The program has had a significant impact on the sustainability of the joint coffee business from the four villages that were successfully pioneered. The most obvious is the additional funding support from other international institutions to run this initiative for 60 women. Also organizationally, this program has succeeded in restructuring the women's coffee farmer group to be able to manage a joint business with a membership of 196 people. The program has had an impact on at least 541 coffee farmers in Kepahiang and Rejang Lebong who have started to switch to organic fertilizers on a total of 231,55 hectares of land. This program has succeeded in increasing the capacity of women's coffee farmer groups in three villages to make organic mulch, organic fertilizer, EM4 and make organic pesticides, and plant polycultures in the form of ginger, eggplant, and simultaneously prepare the nursery of 840 chili seedlings and 4 kilograms of ginger seedlings planted in coffee gardens in four villages, also to carry out the red-picked coffee processing techniques naturally, full wash, semi-wash, honey, create brands, and produce red-picked ground coffee together, and support from the village and district governments for the sustainability and promotion of organic joint business products. Their red-picked coffee production is increasingly high-quality from their climate-resilient coffee plantations, with an estimated increase in production of almost double per hectare because it is healthier without chemical fertilizers, is specially produced and not mixed with random coffee as before, is better packaged, and also saves millions of rupiah in fertilizer production costs.

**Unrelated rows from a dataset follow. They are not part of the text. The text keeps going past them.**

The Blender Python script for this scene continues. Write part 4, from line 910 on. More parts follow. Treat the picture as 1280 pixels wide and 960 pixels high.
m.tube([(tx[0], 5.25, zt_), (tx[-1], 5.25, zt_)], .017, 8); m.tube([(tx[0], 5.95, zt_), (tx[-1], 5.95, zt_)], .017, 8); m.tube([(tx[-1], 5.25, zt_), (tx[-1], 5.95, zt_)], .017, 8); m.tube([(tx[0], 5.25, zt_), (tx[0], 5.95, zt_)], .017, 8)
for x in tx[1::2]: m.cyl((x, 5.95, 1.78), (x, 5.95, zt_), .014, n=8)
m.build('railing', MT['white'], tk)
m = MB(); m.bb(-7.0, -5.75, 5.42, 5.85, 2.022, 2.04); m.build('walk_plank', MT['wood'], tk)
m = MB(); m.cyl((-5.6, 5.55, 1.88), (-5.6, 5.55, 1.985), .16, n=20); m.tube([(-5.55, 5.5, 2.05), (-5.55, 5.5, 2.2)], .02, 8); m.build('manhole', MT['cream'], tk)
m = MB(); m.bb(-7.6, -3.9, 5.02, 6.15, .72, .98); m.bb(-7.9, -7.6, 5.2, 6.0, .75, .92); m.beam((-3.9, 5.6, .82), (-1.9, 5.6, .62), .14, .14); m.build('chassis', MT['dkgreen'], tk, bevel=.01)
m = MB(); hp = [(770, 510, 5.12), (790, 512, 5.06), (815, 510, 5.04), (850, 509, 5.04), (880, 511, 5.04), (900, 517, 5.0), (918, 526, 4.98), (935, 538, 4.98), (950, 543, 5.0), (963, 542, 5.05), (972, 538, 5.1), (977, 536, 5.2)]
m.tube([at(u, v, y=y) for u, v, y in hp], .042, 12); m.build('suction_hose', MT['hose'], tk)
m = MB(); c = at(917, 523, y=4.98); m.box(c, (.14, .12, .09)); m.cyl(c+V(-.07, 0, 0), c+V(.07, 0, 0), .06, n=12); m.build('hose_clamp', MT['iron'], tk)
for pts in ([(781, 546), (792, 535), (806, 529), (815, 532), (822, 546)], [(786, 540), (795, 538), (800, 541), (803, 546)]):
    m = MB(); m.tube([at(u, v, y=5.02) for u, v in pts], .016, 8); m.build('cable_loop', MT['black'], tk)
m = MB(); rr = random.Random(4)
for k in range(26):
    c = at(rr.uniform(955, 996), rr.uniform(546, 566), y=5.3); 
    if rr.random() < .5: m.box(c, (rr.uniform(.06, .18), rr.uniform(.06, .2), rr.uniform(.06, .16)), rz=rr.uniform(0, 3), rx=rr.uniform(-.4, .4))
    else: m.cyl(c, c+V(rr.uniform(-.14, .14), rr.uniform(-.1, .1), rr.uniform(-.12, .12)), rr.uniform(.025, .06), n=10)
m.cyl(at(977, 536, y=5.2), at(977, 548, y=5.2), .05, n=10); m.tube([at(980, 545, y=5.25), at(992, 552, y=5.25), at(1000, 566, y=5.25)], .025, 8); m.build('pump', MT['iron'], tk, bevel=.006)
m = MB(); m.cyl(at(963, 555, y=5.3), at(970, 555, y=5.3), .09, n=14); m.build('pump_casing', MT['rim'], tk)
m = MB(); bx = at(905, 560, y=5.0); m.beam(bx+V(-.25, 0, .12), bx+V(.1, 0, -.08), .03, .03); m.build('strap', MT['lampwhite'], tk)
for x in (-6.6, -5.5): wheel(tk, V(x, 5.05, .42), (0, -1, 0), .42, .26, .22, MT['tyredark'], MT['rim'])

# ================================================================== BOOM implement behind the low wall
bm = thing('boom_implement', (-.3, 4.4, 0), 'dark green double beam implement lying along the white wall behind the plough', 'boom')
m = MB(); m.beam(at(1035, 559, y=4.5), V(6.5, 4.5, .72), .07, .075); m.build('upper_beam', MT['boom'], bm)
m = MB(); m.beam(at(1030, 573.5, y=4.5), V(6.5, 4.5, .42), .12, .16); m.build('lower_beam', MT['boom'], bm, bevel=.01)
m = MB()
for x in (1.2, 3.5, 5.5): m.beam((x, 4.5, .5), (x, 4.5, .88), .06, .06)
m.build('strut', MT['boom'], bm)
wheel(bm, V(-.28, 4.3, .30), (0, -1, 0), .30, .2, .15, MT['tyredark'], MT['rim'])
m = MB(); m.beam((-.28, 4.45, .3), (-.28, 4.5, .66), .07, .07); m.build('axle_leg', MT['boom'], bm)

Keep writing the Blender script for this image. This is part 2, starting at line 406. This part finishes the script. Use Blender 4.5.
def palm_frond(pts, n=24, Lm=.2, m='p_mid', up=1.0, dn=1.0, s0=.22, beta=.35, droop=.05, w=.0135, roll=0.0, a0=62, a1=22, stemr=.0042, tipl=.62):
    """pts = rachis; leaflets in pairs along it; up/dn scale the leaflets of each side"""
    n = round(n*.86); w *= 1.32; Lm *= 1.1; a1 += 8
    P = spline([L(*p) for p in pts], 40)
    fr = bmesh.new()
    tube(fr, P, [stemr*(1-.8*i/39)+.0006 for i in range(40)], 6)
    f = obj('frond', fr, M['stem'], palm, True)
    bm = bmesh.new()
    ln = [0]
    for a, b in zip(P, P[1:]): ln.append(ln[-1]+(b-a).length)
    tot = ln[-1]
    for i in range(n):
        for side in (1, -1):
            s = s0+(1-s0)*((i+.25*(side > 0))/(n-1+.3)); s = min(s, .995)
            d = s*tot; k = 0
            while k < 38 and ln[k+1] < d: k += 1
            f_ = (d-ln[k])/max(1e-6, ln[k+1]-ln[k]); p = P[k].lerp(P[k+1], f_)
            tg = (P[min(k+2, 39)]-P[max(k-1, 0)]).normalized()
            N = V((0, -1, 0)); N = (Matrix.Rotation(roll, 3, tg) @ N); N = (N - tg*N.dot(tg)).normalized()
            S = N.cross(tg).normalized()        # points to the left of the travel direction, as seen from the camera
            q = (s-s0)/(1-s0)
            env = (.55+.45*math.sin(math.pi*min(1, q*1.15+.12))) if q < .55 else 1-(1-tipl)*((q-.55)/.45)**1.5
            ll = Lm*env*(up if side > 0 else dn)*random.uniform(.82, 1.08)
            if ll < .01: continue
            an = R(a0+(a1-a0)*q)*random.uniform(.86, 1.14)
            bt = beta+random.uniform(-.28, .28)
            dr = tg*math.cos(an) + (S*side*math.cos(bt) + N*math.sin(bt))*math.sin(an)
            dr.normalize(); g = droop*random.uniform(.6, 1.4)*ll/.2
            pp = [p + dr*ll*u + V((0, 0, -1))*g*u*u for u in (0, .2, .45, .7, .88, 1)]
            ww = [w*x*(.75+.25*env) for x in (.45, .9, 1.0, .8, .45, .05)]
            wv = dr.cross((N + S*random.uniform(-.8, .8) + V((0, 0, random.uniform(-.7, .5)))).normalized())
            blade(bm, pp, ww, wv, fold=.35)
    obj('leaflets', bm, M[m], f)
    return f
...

"Not a few coffee farmers are starting to be interested in switching to organic fertilizers after learning that organic fertilizers can be made on coffee plantations, and that they are relatively easy and inexpensive to make," said Mercy Fitry Yana, Head of Koppi Sakti, Tebat Tenong Luar Village.

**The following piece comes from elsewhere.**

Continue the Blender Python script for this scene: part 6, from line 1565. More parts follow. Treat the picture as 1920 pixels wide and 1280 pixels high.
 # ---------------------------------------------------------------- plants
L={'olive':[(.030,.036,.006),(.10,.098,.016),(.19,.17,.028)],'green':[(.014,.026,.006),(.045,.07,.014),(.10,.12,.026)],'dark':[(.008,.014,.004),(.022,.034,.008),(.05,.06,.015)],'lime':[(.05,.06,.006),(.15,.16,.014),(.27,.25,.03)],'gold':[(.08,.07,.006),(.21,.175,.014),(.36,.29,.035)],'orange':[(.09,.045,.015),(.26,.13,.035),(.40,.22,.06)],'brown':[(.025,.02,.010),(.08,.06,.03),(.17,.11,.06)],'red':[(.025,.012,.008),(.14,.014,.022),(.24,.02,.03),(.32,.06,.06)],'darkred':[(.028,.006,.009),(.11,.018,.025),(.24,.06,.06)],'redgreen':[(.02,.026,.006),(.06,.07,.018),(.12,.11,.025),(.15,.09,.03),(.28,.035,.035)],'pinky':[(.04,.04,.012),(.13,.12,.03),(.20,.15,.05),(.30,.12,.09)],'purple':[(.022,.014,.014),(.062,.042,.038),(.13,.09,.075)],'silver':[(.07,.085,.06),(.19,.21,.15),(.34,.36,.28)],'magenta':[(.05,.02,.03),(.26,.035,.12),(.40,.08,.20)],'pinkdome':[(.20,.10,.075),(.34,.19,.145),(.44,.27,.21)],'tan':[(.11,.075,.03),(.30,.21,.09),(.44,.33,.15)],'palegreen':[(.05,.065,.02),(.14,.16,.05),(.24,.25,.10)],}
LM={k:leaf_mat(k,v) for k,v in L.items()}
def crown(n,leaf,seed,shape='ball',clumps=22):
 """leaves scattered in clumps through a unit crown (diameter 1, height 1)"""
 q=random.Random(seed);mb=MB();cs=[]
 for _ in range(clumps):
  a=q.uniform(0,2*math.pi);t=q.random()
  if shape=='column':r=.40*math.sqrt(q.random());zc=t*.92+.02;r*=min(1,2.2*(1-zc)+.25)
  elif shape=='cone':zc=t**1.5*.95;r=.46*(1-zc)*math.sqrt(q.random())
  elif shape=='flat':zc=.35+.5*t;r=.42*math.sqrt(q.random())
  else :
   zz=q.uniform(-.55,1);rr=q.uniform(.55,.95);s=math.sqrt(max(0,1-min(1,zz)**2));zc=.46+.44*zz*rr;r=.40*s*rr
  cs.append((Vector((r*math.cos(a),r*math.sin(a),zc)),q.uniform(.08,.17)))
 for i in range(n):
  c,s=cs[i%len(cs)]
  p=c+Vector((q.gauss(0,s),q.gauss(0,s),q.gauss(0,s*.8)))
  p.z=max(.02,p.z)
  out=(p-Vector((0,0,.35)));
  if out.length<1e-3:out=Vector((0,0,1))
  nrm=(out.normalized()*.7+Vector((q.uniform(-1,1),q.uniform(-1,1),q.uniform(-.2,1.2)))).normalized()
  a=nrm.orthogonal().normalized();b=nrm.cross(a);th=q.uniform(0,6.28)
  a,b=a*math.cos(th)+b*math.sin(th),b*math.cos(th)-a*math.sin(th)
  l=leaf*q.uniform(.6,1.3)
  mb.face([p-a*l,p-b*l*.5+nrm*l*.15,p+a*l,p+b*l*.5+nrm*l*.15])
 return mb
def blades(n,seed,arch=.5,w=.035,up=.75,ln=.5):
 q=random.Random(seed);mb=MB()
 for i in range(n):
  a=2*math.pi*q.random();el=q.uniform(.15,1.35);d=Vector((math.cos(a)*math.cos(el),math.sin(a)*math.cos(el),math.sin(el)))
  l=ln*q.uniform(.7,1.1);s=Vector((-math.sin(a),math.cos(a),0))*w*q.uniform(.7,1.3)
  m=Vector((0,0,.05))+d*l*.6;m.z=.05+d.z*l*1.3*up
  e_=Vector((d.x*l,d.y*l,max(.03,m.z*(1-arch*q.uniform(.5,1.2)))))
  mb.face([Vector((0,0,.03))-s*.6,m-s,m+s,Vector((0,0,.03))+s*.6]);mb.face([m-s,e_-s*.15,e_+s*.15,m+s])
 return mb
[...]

With various challenges, especially in market price fluctuations, Koppi Sakti in 4 villages has succeeded in building a climate-resilient coffee business and education center by revitalizing their own local practices and wisdom in Bengkulu.

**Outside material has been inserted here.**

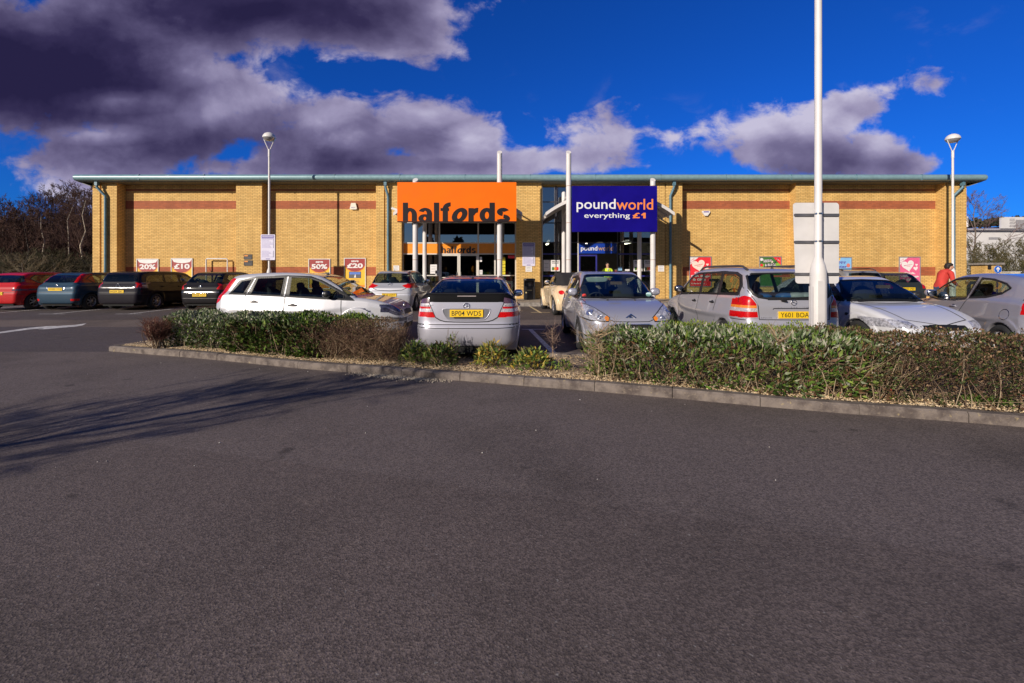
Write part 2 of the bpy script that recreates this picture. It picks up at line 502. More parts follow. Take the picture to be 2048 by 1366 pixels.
    def ribbon(mb, view, pts, w, mi, sd=1, closed=False, lift=.003, step=.04):
        pts = [Vector(p) for p in pts]
        if closed: pts = pts + [pts[0]]
        den = []
        for a, b in zip(pts[:-1], pts[1:]):
            n = max(1, int((b - a).length / step))
            den += [a.lerp(b, k / n) for k in range(n)]
        den.append(pts[-1])
        hp = []
        for p in den:
            pa = p[0]
            hpos, hn = ray(view, pa, p[1], sd)
            if hpos is None: hp.append(None); continue
            g = car.grad(np.array([hpos[:]]))[0]; hn = Vector(g).normalized()
            hp.append((hpos + hn * lift, hn))
        for i in range(len(hp) - 1):
            if hp[i] is None or hp[i + 1] is None: continue
            (p, n1), (q, n2) = hp[i], hp[i + 1]
            t = q - p
            if t.length < 1e-5 or t.length > .25: continue
            u1 = n1.cross(t).normalized() * w / 2; u2 = n2.cross(t).normalized() * w / 2
            ex = t.normalized() * w * .3
            mb.add([p - u1 - ex, q - u2 + ex, q + u2 + ex, p + u1 - ex], [(0, 1, 2, 3)], mi)
    # seams between panels, window seals
    gap = pm('panel_gap', (.012, .012, .013, 1), .6, var=0); rub = pm('window_rubber', (.015, .015, .016, 1), .5, var=0)
    chrome = pm('chrome', (.8, .8, .82, 1), .12, 1, var=.05)
    g = MB()
    for ln in sp.get('gaps', []):
        view, pts = ln[0], ln[1]; w = ln[2] if len(ln) > 2 else .014
        if view == 'side':
            for sd in (1, -1): ribbon(g, view, pts, w, 0, sd)
        elif view in ('rear', 'front'):
            ribbon(g, view, pts, w, 0); ribbon(g, view, [(-a, b) for a, b in pts], w, 0)
        else:
            ribbon(g, view, pts, w, 0); ribbon(g, view, [(a, -b) for a, b in pts], w, 0)
    if g.v: g.build('panel_gap', gap, root)
    tm = [rub, chrome, sp['paint'], pm('signal_red', (.5, .01, .01, 1), .3, coat=1, var=0)]
    for ln in sp.get('trims', []):
        view, pts, w, mi = ln[:4]; cl = ln[4] if len(ln) > 4 else False
        nm = ('window_seal', 'chrome_strip', 'trim_strip', 'trim_strip')[mi]
        if view == 'side': todo = [(pts, 1), (pts, -1)]
        else:
            mir = [(-a, b) for a, b in pts] if view != 'top' else [(a, -b) for a, b in pts]
            if min(p[0] for p in pts) < .01 and not cl: todo = [(mir[::-1] + pts[0 if pts[0][0] > .01 else 1:] if pts[0][0] < .01 else pts + mir[::-1][1:], 1)]
            else: todo = [(pts, 1)] + ([(mir, 1)] if not cl or min(p[0] for p in pts) > .01 else [])
        for pp, sd in todo:
            t = MB(); ribbon(t, view, pp, w, mi, sd, cl, .006)
            if t.v: t.build(nm, tm, root)
    # wheels
    tyre = pm('tyre_rubber', (.018, .018, .019, 1), .85, bump=.2, bscale=80); alloy = pm('wheel_alloy', (.42, .42, .45, 1), .35, .8)
    dark = pm('wheel_well_black', (.01, .01, .01, 1), .9, var=0)
    wr = sp.get('wr', .3)
    for xw in sp['wheels']:
        for sd in (1, -1):
            M = Matrix.Translation((xw, sd * (car.hw - .115), wr)) @ Matrix.Rotation(R(-90) * sd, 4, 'X')
            w = MB(); w.lathe([(wr * .64, -.09), (wr * .9, -.1), (wr, -.08), (wr, .07), (wr * .93, .1), (wr * .66, .095), (wr * .64, .06)], 28, 0, M)
            wo = w.build('wheel', tyre, root)
            rm = MB(); rm.lathe([(wr * .67, -.08), (wr * .67, .085), (wr * .62, .09), (wr * .58, .06), (wr * .2, .03), (.0, .03)][:4], 28, 0, M)
            rm.lathe([(wr * .6, -.02), (0.001, -.02)], 20, 1, M)
            ns = sp.get('spokes', 7)
            for k in range(ns):
                A = M @ Matrix.Rotation(2 * math.pi * k / ns, 4, 'Z')
                rm.prism([(.02, -.028, .075), (wr * .62, -.018, .06), (wr * .62, .018, .06), (.02, .028, .075)], (0, 0, .014), 0, A)
            rm.lathe([(.055, .06), (.05, .095), (.0005, .1)], 12, 0, M)
            rm.build('rim', [alloy, dark], wo)
    ch = MB(); ch.box(sp['wheels'][0] - .75 if sp['wheels'][0] > .8 else .12, car.L - .2, -car.hw + .3, car.hw - .3, .16, .3); ch.build('underbody', dark, root)
    # cabin
    gx0, gx1 = sp.get('cabin', (sp['wheels'][0] - .1, sp['wheels'][1] - .1))
    seat = sp.get('seatmat') or pm('seat_cloth', (.03, .03, .035, 1), .9)
    c = MB()
    c.box(gx0 - .1, gx1 + .2, -car.hw + .14, car.hw - .14, .34, .4, 0)
    bz = car.belt
    fx = sp['wheels'][0] + (sp['wheels'][1] - sp['wheels'][0]) * .5
    for xx, up in ((fx, 1), (sp['wheels'][0] + .22, 0)):
        for yy in (.36, -.36):
            c.sell((xx + .25, yy, .52), (.27, .24, .1), .6, 12, 6, 0)
            A = Matrix.Translation((xx - .03, yy, .85)) @ Matrix.Rotation(R(-14), 4, 'Y')
            c.sell((0, 0, 0), (.08, .24, .32 if up else .26), .6, 12, 8, 0, A)
            A = Matrix.Translation((xx - .13, yy, bz + .2 if up else bz + .1)) @ Matrix.Rotation(R(-10), 4, 'Y')
            c.sell((0, 0, 0), (.055, .13, .095), .7, 12, 8, 0, A)
    c.build('seats', seat, root)
    d = MB(); dx = sp.get('dash', sp['wheels'][1] - .35)
    d.sell((dx, 0, bz - .13), (.3, car.hw - .17, .13), .5, 14, 8, 0)
    A = Matrix.Translation((dx - .32, -.36, bz - .06)) @ Matrix.Rotation(R(-65), 4, 'Y')
    n = 20
    ring = [A @ Vector((.18 * math.cos(2 * math.pi * k / n), .18 * math.sin(2 * math.pi * k / n), 0)) for k in range(n + 1)]
    d.tube(ring, .014, 6, 0, False)
    d.tube([A @ Vector((-.17, 0, 0)), A @ Vector((.17, 0, 0))], .015, 5); d.tube([A @ Vector((0, 0, 0)), Vector((dx, -.36, bz - .15))], .03, 6)
    d.box(dx - .1, dx - .03, -.11, .11, bz + .27, bz + .33)
    d.build('dashboard', pm('dash_plastic', (.025, .025, .028, 1), .7), root)
    # mirrors and handles
    if sp.get('mirror'):
        mx, mz, mm = sp['mirror']
        for sd in (1, -1):
            hp, _ = ray('side', mx, mz, sd)
            if hp is None: continue
            q = MB(); q.sell((mx, hp.y + sd * .12, mz + .01), (.07, .1, .075), .75, 16, 10, 0)
            q.tube([(mx + .02, hp.y - sd * .02, mz - .05), (mx, hp.y + sd * .08, mz - .03)], .025, 8, 1)
            q.sell((mx - .045, hp.y + sd * .12, mz + .01), (.03, .085, .06), .6, 14, 8, 2)
            q.build('wing_mirror', [mm, rub, chrome], root)
    hm = sp.get('handlemat', sp['paint'])
    for hx, hz in sp.get('handles', []):
        for sd in (1, -1):
            hp, hn = ray('side', hx, hz, sd)
            if hp is None: continue
            q = MB(); q.sell((hx, hp.y + sd * .012, hz), (.095, .02, .017), .6, 12, 6, 0); q.sell((hx, hp.y + sd * .0, hz), (.045, .008, .035), .9, 12, 6, 1)
            q.build('door_handle', [hm, rub], root)
    # plates
    def plate(view, zc, txt, yel, w=.52, hh=.112, yc=0):
        hp, _ = ray(view, yc, zc)
        if hp is None: return
        sg = -1 if view == 'rear' else 1
        x = hp.x + sg * .018; r = Vector((0, sg, 0))
        q = MB(); q.box(min(x, x - sg * .012), max(x, x - sg * .012), yc - w / 2, yc + w / 2, zc - hh / 2, zc + hh / 2, 0)
        q.text(txt, (x + sg * .002, yc, zc), r, (0, 0, 1), w * .88, hh * .66, 1, .003)
        q.build('number_plate', [pm('plate_yellow', (.85, .55, .02, 1), .35, coat=.5, var=.05) if yel else pm('plate_white', (.8, .8, .8, 1), .35, coat=.5, var=.05), pm('plate_black', (.01, .01, .01, 1), .5, var=0)], root)
    for a in sp.get('plates', []): plate(*a)
    # badges: list of (view, y, z, radius, kind)
    for view, yc, zc, r_, kd in sp.get('badges', []):
        hp, _ = ray(view, yc, zc)
        if hp is None: continue
        sg = -1 if view == 'rear' else 1; x = hp.x + sg * .01; q = MB()
        ring = [(x, yc + r_ * math.cos(2 * math.pi * k / 20), zc + r_ * math.sin(2 * math.pi * k / 20)) for k in range(21)]
        if kd != 'chevron': q.tube(ring, r_ * .13, 6, 0, False)
        if kd == 'star':
            for a in (90, 210, 330): q.tube([(x, yc, zc), (x, yc + r_ * math.cos(R(a)), zc + r_ * math.sin(R(a)))], [r_ * .2, r_ * .05], 6)
        elif kd == 'bolt':
            q.tube([(x, yc - r_, zc - r_ * .3), (x, yc + r_ * .3, zc), (x, yc - r_ * .3, zc), (x, yc + r_, zc + r_ * .3)], r_ * .12, 6)
        elif kd == 'oval': q.sell((x, yc, zc), (.006, r_ * .8, r_ * .45), 1, 12, 6)
        elif kd == 'lion': q.sell((x, yc, zc), (.01, r_ * .5, r_ * .9), .8, 12, 6)
        elif kd == 'chevron':
            for o in (0, -.45 * r_): q.tube([(x, yc - r_, zc - .35 * r_ + o), (x, yc, zc + .4 * r_ + o), (x, yc + r_, zc - .35 * r_ + o)], r_ * .16, 6)
        q.build('badge', chrome, root)
    if sp.get('aerial'):
        ax, az, ln = sp['aerial'][:3]
        q = MB(); q.tube([(ax, 0, az), (ax - ln * .75, 0, az + ln * .6)], [.006, .003], 6); q.sell((ax, 0, az), (.04, .02, .02), .8, 10, 6); q.build('aerial', rub, root)
    if sp.get('rails'):
        x0, x1, yr, zr = sp['rails']
        for sd in (1, -1):
            q = MB(); q.tube([(x0, sd * yr, zr), (x0 + .15, sd * yr, zr + .055), (x0 + .3, sd * yr, zr + .07), (x1 - .3, sd * yr, zr + .075), (x1 - .12, sd * yr, zr + .05), (x1, sd * yr, zr - .01)], .02, 8)
            q.build('roof_rail', pm('rail_plastic', (.06, .055, .055, 1), .5), root)
    if sp.get('wiper'):
        view, pts = sp['wiper']; q = MB(); ribbon(q, view, pts, .02, 0, 1, False, .02); q.build('wiper', rub, root)
    if sp.get('extra'): sp['extra'](root, car, ray, ribbon)
    return root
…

"Until now, we, as individuals, have only sold raw coffee beans. Now, we're starting a joint venture, selling red-picked coffee grounds from the Climate-Resilient Coffee Plantation. This is a new hope for us," said Nurlela Wati, Chairperson of Koppi Sakti, Tebat Tenong Luar Village.
Ema Susana, Chairwoman of Koppi Sakti in Pungguk Meranti Village, echoed this sentiment. She hopes that the collaborative venture pioneered by Koppi Sakti, based on the Climate-Resilient Coffee Plantation, can serve as motivation. The collaborative efforts of women coffee farmers to build Climate-Resilient Coffee Plantations also increase opportunities for improved well-being.